Repeat everything from the first line of the listing below through the line that contains "else: c = ['wall_paint']*4", exactly. Leave out pictures.

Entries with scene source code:
++++++++++++++++++++

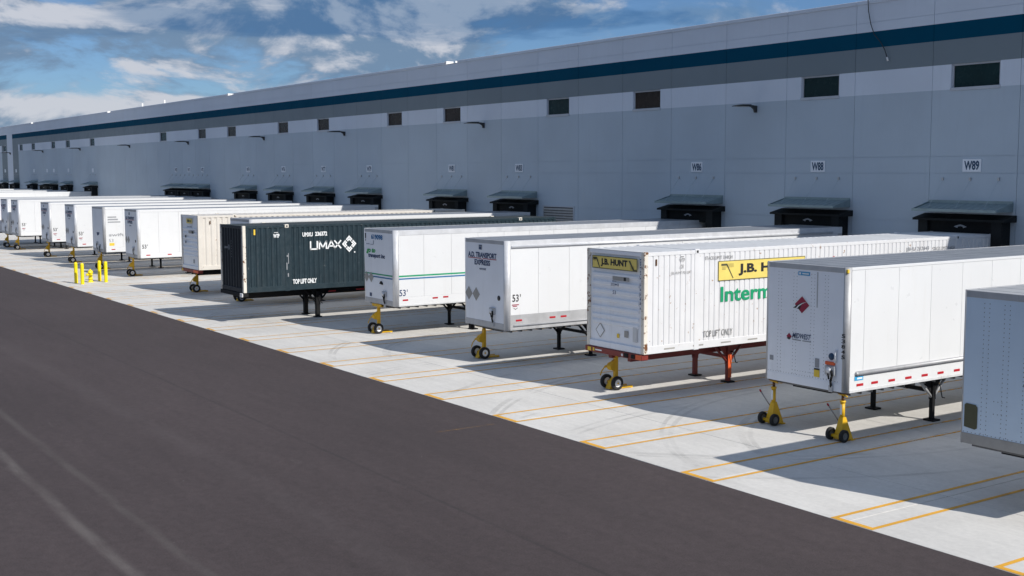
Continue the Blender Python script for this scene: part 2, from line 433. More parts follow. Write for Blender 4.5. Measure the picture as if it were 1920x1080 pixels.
# ------------------------------------------------------------------ warehouse
WH = thing('warehouse', 'long grey precast warehouse wall with a blue stripe and high windows', 'building', (0, YW, 0))
ZC = 12.78
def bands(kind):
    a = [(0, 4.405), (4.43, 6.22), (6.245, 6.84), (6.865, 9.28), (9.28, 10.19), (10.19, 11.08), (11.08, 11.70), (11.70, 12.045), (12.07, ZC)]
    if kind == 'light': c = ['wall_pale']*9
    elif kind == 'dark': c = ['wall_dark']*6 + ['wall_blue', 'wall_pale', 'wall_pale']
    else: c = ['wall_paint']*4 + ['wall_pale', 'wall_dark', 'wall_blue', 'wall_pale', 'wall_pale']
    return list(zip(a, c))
def panel_mesh(kind, win):
    b = B(); h = PIT/2-.008; bs_ = bands(kind)
    for q, ((z0, z1), mt) in enumerate(bs_):
        lo = z0 if not q else (z0+bs_[q-1][0][1])/2; hi = z1 if q == len(bs_)-1 else (z1+bs_[q+1][0][0])/2
        for a, c in (((-h, -1.0), (1.0, h)) if win and abs(z0-9.28) < .01 else ((-h, h),)):
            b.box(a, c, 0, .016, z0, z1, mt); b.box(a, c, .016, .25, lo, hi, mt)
    return b.mesh('panel')
WIN = {0, 2, 5, 7, 10, 12, 15, 17, 20, 22, 25, 32, 35, 37, 40, 42, 45, -3, -5}
SCUP = {10, 20, 30, 40}
frame_me = B().box(-1.0, -.93, .06, .16, 9.28, 10.19, 'frame_pale').box(.93, 1.0, .06, .16, 9.28, 10.19, 'frame_pale').box(-.93, .93, .06, .16, 10.13, 10.19, 'frame_pale').mesh('frame')
sill_me = B().box(-1.02, 1.02, -.03, .16, 9.225, 9.34, 'frame_pale', .008).mesh('sill')
def pane_mesh(mt): return B().box(-.93, .93, .11, .13, 9.34, 10.13, mt).mesh('pane')
panes = [pane_mesh('glass_teal'), pane_mesh('glass_brown')]
cop_me = B().box(-PIT/2+.004, PIT/2-.004, -.05, .32, ZC, ZC+.15, 'wall_pale', .012).mesh('coping')
cop_a = B().box(-PIT/2+.004, -.75, -.05, .32, ZC, ZC+.15, 'wall_pale', .012).box(.75, PIT/2-.004, -.05, .32, ZC, ZC+.15, 'wall_pale', .012).mesh('coping')
scup_me = B().box(-.75, -.55, -.02, .5, ZC-.02, ZC+.2, 'rim_white', .01).box(-.55, .74, .0, .3, ZC-.02, ZC+.015, 'alu_dull').box(.30, .38, .05, .3, ZC+.015, ZC+.15, 'rim_white').mesh('scupper')
for i in range(-10, 52):
    xc = XJ0 - PIT*(i+.5); kind = 'light' if i == 44 else 'dark' if i in (43, 45) else 'std'
    w = i in WIN
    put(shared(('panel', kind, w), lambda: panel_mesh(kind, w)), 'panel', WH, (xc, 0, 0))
    put(cop_a if i in SCUP else cop_me, 'coping', WH, (xc, 0, 0))
    if i in SCUP: put(scup_me, 'scupper', WH, (xc, 0, 0))
    if w:
        wd = put(frame_me, 'window', WH, (xc, 0, 0))
        put(sill_me, 'sill', wd); put(panes[1 if i in (4, 10, 12, 15, 17, 20, 22, 5) else 0], 'pane', wd)
XA, XB = XJ0 + PIT*10, XJ0 - PIT*52
b = B(); b.box(XB+.02, XA-.02, .25, 90, 0, 12.3, 'joint_dark'); b.build('body', WH)
for x in (-117.3, -124.3):
    B().cyl((x, .6, 12.3), (x, .6, 13.35), .09, 'rim_white', n=8).build('vent_pipe', WH)
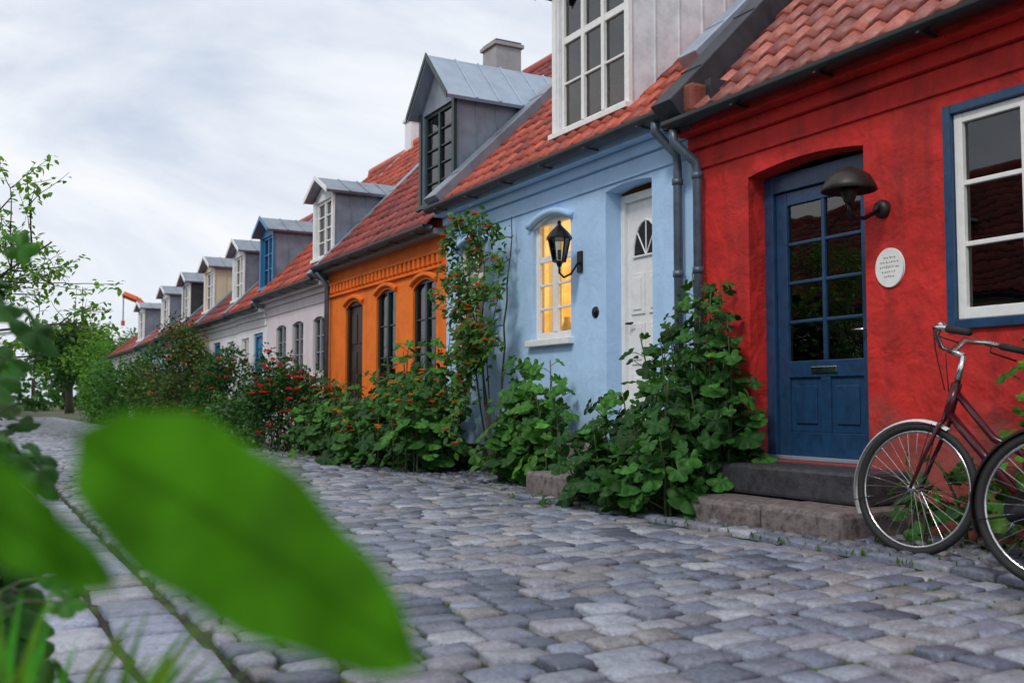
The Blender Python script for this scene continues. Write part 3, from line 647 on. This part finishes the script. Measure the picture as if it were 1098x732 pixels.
bush('climbing_shrub',(-.7,31.5,1.3),(.8,2.2,1.4),4200,.11,(.022,.06,.014),(.08,.15,.03),20,None,0,.08,-.05)
bush('climbing_shrub',(-.7,36.5,1.15),(.8,2.6,1.3),3600,.12,(.015,.06,.012),(.06,.17,.025),20,None,0,.08,-.05)
bush('climbing_shrub',(-.8,42.0,1.1),(.8,2.8,1.3),3200,.13,(.03,.10,.012),(.10,.25,.03),20,None,0,.08,-.05)
bush('low_shrub',(-.55,14.2,.3),(.4,1.2,.4),1200,.07,GA,GB,12,(.8,.35,.03),30,.04,-.05)
mb=MB(); P=[];D=[];N=[];S=[];FP=[]
def cane(p0,p1,bend,r0):
    p0,p1=Vector(p0),Vector(p1); n=12; pts=[]
    for i in range(n+1):
        t=i/n; q=p0.lerp(p1,t)+Vector((-.05*math.sin(math.pi*t),bend*math.sin(math.pi*t),0))+Vector((R(-.015,.015),R(-.02,.02),R(-.01,.01))); q.x=min(q.x,-.035); pts.append(q)
    mb.tube(pts,[r0*(1-.7*i/n) for i in range(n+1)],6,1); return pts
canes=[cane((-.12,12.2,0),(-.1,12.5,2.3),.12,.02),cane((-.15,12.15,0),(-.08,11.95,2.75),-.1,.018),cane((-.1,12.3,0),(-.1,13.1,2.45),-.2,.018),cane((-.13,12.25,0),(-.1,12.55,2.75),.2,.014),cane((-.13,12.1,0),(-.08,12.2,2.1),.2,.012)]
for k in range(46):
    c=random.choice(canes[:5] if k<26 else canes); p=c[random.randint(6,12)]; e=p+Vector((R(-.22,0),R(-.35,.4),R(-.4,.3))); e.z=min(e.z,2.85-R(0,.15)); e.y=min(max(e.y,11.7),13.5)
    canes.append(cane(p,e,R(-.08,.08),.006))
for ci,c in enumerate(canes):
    for i in range(24 if ci<5 else 52):
        t=R(.3 if ci<5 else .1,1)*12; k=min(11,int(t)); p=c[k].lerp(c[k+1],t-k)
        if ci<5 and p.z<1.3 and R(0,1)<.55: continue
        q=p+Vector((R(-.14,.0),R(-.1,.1),R(-.1,.1))); q.x=min(q.x,-.03); P.append(q); D.append((R(-1,.3),R(-1,1),R(-.9,.4))); N.append((-.9,R(-.8,.2),R(.1,1))); S.append(R(.05,.1))
    if ci>=5: FP+= [c[-1]+Vector((-.10,-.04,0)),c[8]+Vector((-.14,-.05,.03))]
put(mb,LV,[LF],P,D,N,S,rcol(len(P),(.025,.08,.016),(.09,.22,.032))); flowers(mb,FP,(.85,.10,.04),.06)
mb.obj('climbing_rose',[M['leaf'],M['bark'],M['petal']],None,True)
# left side planting
hollyhock('hollyhock_plant',[(-5.2,5.45,1.2,.14,0),(-5.25,5.3,1.05,.16,.05),(-5.15,5.6,1.0,.12,.1),(-5.22,5.15,.7,.12,-.05),(-5.14,5.5,.85,.12,0),(-5.3,5.6,1.2,.14,0),(-5.17,5.3,.75,.12,0)],.2,None,(.012,.06,.012),(.05,.18,.022),None,20,(.5,-.8))
hollyhock('hollyhock_plant',[(-5.16,4.75,.5,.12,0),(-5.18,4.95,.5,.14,0),(-5.24,4.6,.45,.12,0),(-5.1,4.9,.35,.1,0)],.15,None,(.012,.06,.012),(.05,.17,.02),None,22,(.5,-.8))
bush('garden_hedge',(-5.95,9.5,.8),(.6,3.6,1.0),7000,.075,(.015,.06,.012),(.06,.17,.025),26)
bush('garden_hedge',(-5.6,18,.75),(.75,4.5,.95),6000,.09,(.015,.06,.012),(.06,.17,.025),26)
bush('garden_hedge',(-5.2,29,.65),(.9,6,.85),5000,.12,(.015,.06,.012),(.07,.18,.025),26)
bush('garden_hedge',(-4.9,43,.6),(1.0,8,.8),5000,.14,(.015,.06,.012),(.07,.18,.025),26)
mb=MB(); P=[];D=[];N=[];S=[]
def branch(p,d,L,r,dep):
    pts=[p]; d=d.normalized(); n=6
    for i in range(n):
        d=(d+Vector((R(-.16,.16),R(-.16,.16),R(-.10,.12)))).normalized(); q=pts[-1]+d*L/n
        if q.z>3.2: q.z=3.2-R(0,.25)
        pts.append(q)
    mb.tube(pts,[r*(1-.6*i/n) for i in range(n+1)],6 if dep<2 else 4,1)
    if dep<3:
        for k in range(4 if dep else 8):
            i=random.randint(2,n); dd=(d+Vector((R(-1,1),R(-1,1),R(-.7,.6)))).normalized(); branch(pts[i],dd,L*R(.42,.62),r*.5,dep+1)
    if dep>=2:
        for k in range(14):
            t=R(.1,1)*n; i=min(n-1,int(t)); q=pts[i].lerp(pts[i+1],t-i)+Vector((R(-.04,.04),R(-.04,.04),R(-.05,.03)))
            P.append(q); D.append((R(-1,1),R(-1,1),R(-1,.3))); N.append((R(-.6,.6),R(-.8,.3),.8)); S.append(R(.045,.08))
for (x,y,dx,dy) in ((-6.3,12.4,.3,.1),(-6.35,12.3,.1,-.25),(-6.2,12.5,.4,.3),(-6.15,13.4,.2,0)): branch(Vector((x,y,0)),Vector((dx*.55,dy*.5,1)),2.2,.032,0)
put(mb,LV,[LF],P,D,N,S,rcol(len(P),(.08,.2,.02),(.2,.38,.045)))
mb.obj('young_tree',[M['leaf'],M['bark']],None,True)
bush('broadleaf_tree',(1.0,74,3.8),(3.1,3.1,2.7),9000,.26,(.015,.055,.01),(.05,.14,.022),26,trunk=((1.0,74,0),.3))
bush('broadleaf_tree',(.6,50,2.5),(1.9,2.4,1.9),6000,.16,(.05,.14,.015),(.14,.30,.035),22,trunk=((.6,50,0),.16))
mb=MB()
for k in range(26):
    x=-34+k*2.6+R(-1,1); y=105+R(-8,8); h=R(2.2,4.2); n=420; cc=np.array((x,y,h*.75)); d=rng.normal(0,1,(n,3)); d/=np.linalg.norm(d,axis=1,keepdims=True)
    q=cc+d*np.array((2.6,2.2,h*.75))*rng.uniform(.5,1.05,(n,1)); q[:,2]=np.maximum(q[:,2],.1)
    put(mb,SV,[SF],q,d+rng.normal(0,.5,(n,3)),d+np.array((0,0,.6)),rng.uniform(.4,.8,n),rcol(n,(.02,.07,.015),(.07,.17,.03))*R(.7,1.3)); mb.tube([(x,y,0),(x,y,h)],.15,6,1)
mb.obj('distant_trees',[M['leaf'],M['bark']],None,True)
# large-leaved plant beside the camera
mb=MB()
def blade(A_,B_,W,wd,col,sag=.01,nu=16,nv=6):
    A_,B_,W=Vector(A_),Vector(B_),Vector(W).normalized(); nrm=(B_-A_).cross(W).normalized(); V=[];F=[]
    for i in range(nu+1):
        t=i/nu; hw=wd/2*(math.sin(math.pi*min(1,t**.75))**.62 if 0<t<1 else 0); c=A_.lerp(B_,t)-Vector((0,0,1))*sag*4*t*(t-1)*-1
        for j in range(nv+1):
            s=j/nv*2-1; V.append(c+W*hw*s+nrm*(-.10*hw*(1-abs(s))*2+.004*math.sin(t*22+s*2)))
    for i in range(nu):
        for j in range(nv): a=i*(nv+1)+j; F.append((a,a+1,a+nv+2,a+nv+1))
    mb.add(V,F,0,col); mb.tube([A_.lerp(B_,t/8)-Vector((0,0,1))*sag*4*(t/8)*(1-t/8) for t in range(9)],.0012,5,0,col)
blade((-5.05,3.348,.783),(-4.904,3.246,.674),(.046,.043,.07),.092,(.055,.205,.003),-.006)
blade((-5.134,3.394,.80),(-5.028,3.339,.708),(.03,.03,.06),.045,(.05,.19,.004))
mb.tube([(-5.3,3.5,-.03),(-5.28,3.46,.4),(-5.22,3.42,.8),(-5.2,3.42,1.05)],[.008,.007,.005,.002],8,1)
mb.tube([(-5.225,3.42,.78),(-5.13,3.385,.81),(-5.05,3.348,.783)],.002,6,1); mb.tube([(-5.26,3.44,.7),(-5.2,3.42,.77),(-5.134,3.394,.80)],.002,6,1)
for (z,a) in ((.3,2.5),(.45,3.6),(.6,2.0),(.9,3.0),(1.0,2.2),(.2,4)):
    s=Vector((-5.26,3.45,z)); e=s+Vector((math.cos(a)*.05,math.sin(a)*.05,.02)); mb.tube([s,e],.002,5,1); blade(e,e+Vector((math.cos(a)*.14,math.sin(a)*.14,-.05)),(-math.sin(a),math.cos(a),.1),.08,(.06,.2,.012))
mb.obj('broad_leaved_plant',[M['leafnear'],M['stem']],None,True)
mb=MB()
for k in range(260):
    x=R(-5.16,-4.96); y=3.86+R(-.1,.3); h=R(.5,.70)-max(0,x+5.05)*.9; a=R(0,6.28); l=R(.05,.18); b=Vector((x,y,-.02)); t=b+Vector((math.cos(a)*l,math.sin(a)*l,h)) 
    W=Vector((-math.sin(a),math.cos(a),0)); n=6; V=[];F=[]
    for i in range(n+1):
        q=i/n; c=b.lerp(t,q)+Vector((math.cos(a),math.sin(a),0))*l*q*q-Vector((0,0,1))*.1*q**3; hw=.013*math.sin(math.pi*(.12+.88*q)); V+=[c-W*hw,c+W*hw]
    for i in range(n): F.append((2*i,2*i+1,2*i+3,2*i+2))
    mb.add(V,F,0,tuple(c_*R(.6,1.4) for c_ in (.08,.24,.02)))
mb.obj('ornamental_grass',[M['leafnear']],None,True)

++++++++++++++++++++

Answer to the task:
Continue the Blender Python script for this scene: part 2, from line 433. More parts follow. Write for Blender 4.5. Measure the picture as if it were 1920x1080 pixels.
# ------------------------------------------------------------------ warehouse
WH = thing('warehouse', 'long grey precast warehouse wall with a blue stripe and high windows', 'building', (0, YW, 0))
ZC = 12.78
def bands(kind):
    a = [(0, 4.405), (4.43, 6.22), (6.245, 6.84), (6.865, 9.28), (9.28, 10.19), (10.19, 11.08), (11.08, 11.70), (11.70, 12.045), (12.07, ZC)]
    if kind == 'light': c = ['wall_pale']*9
    elif kind == 'dark': c = ['wall_dark']*6 + ['wall_blue', 'wall_pale', 'wall_pale']
    else: c = ['wall_paint']*4 + ['wall_pale', 'wall_dark', 'wall_blue', 'wall_pale', 'wall_pale']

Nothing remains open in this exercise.